I listened to the pros from the farming, building and development industry.

I listened to the cons from the various environmental groups.

I sat with all the other speakers in the audience facing a “listening panel.”

Each of us was given 2 minutes to comment before a reconnaissance crew of the Bush administration testing the waters, (pun intended) for the launch of a voluntary conservation program, for such is the meaning of “cooperative conservation.”

 The silent panelists had introduced their mission as one by which to achieve environmental protection while continuing the path of economic competitiveness.  It escapes me how anyone in these times can actually pursue such an agenda when we are approaching with lightening speed the point where both goals are mutually exclusive.  We have exploited, scarred, marred and wounded our environment to such degree that its recovery has slowed down if not stopped altogether.

 If we followed federal recommendations, pretty soon anything deserving would depend on “charitable volunteering,” of which we currently don’t have enough to begin with.  Add to this the abolition of governmental regulations for the environment and we will find ourselves in a predatory world embroiled in a last ditch effort to exploit nature’s remains for capital gains.  As long as the underlying ethics on this continent measure in quantity only, including the educational system, that is, as long as the majority of the so-called developed countries turn a green buck into a golden calf, that which could sustain us will be lacking: true reverence for and our indebtedness to the natural world that surrounds us.

 Following its mission statement, the panel encouraged all members of the audience to go and find out what our community members think about the environment.  Lest we have been sleeping behind the wheel, that is precisely what all grass roots and not-for-profit organizations do – just like any product and services industry respectively.  In fact, most of our funding requests are earmarked for public involvement programs.  We reach out to our fellow citizens because the majority of them is too busy to learn about their environment, stretched too thin to make amends with nature, too specialized in their profession to shift gears, too pressed for time, too afraid of reality, too complacent – but not uncaring.  So we continually try to wake them from their slumber, and have them cut a sliver from their time to give back to nature.

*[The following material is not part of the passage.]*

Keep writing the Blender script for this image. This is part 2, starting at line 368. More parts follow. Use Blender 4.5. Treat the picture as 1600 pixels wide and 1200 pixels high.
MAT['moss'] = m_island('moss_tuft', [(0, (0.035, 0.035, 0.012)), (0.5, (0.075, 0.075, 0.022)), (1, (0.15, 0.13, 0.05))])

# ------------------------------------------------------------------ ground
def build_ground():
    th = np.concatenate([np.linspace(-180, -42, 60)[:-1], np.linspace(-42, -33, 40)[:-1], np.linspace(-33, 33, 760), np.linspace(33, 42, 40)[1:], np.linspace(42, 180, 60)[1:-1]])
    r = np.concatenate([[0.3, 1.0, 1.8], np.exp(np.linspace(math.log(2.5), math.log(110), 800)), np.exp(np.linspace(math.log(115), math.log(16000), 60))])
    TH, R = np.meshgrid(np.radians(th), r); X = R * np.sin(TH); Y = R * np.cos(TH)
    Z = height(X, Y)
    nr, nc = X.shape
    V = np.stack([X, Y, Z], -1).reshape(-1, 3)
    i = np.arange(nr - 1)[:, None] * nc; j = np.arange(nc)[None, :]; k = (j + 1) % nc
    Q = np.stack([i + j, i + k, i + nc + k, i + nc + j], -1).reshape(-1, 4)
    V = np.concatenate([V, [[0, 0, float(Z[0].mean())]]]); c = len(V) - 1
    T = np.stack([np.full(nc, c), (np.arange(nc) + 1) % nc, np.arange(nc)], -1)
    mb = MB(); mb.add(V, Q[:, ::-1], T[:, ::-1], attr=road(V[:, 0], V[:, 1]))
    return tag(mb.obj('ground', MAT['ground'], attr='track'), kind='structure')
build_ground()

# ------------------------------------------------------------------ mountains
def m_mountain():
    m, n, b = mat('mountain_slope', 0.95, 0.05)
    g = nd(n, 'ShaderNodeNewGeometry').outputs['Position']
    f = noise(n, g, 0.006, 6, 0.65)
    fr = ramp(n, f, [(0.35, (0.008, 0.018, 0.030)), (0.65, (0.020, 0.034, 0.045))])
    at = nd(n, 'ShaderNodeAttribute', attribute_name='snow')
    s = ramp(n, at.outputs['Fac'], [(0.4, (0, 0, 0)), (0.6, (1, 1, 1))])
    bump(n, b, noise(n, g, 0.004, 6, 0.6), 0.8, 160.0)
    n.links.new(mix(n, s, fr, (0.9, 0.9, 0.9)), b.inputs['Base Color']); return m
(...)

 Most of those fellow citizens have little if no idea how impaired nature really is, and the severity of assaults to which nature is subjected daily escapes their wildest imagination.  In essence, nature as well as its users and abusers are all in dire need of responsible stewardship and compassionate guiding principles.  These were once thought to come from government and to this day, we expect you to heed this role.  Thus entrusted by the people for the people and not for itself, any given government needs to put in place “cooperative conservation” in the TRUE sense of the word: act with the understanding that all tribes, villages, cities, counties, states, countries, nations and continents are connected by the omnipotent rule of nature expressed in vast phenomena and catastrophes, both life-giving and life- taking: a little snowball can turn into an avalanche – pest management can lead to the extinction of an entire plant or animal species, a small subterranean rumble can cause a tsunami.  We lack the foresight of the consequences inherent in this macrocosmic interdependency – for most of us don’t even comprehend this reality in our very own microcosm “where everything goes downstream.”

 Let’s expand the scenario currently explored by the government:  Why are we stopping with the environment?  How about swapping laws for voluntary action in the field of national security or transportation or commerce, to name just a few.  Without ordinances and legal repercussions we will only become emasculated onlookers, disempowered witnesses to the demise of the environment and ourselves.  No, I say also to the swapping of arms for legs like clean water for clean air when both are in fact inseparable and interdependent.  There is no difference – we are loosing our limbs!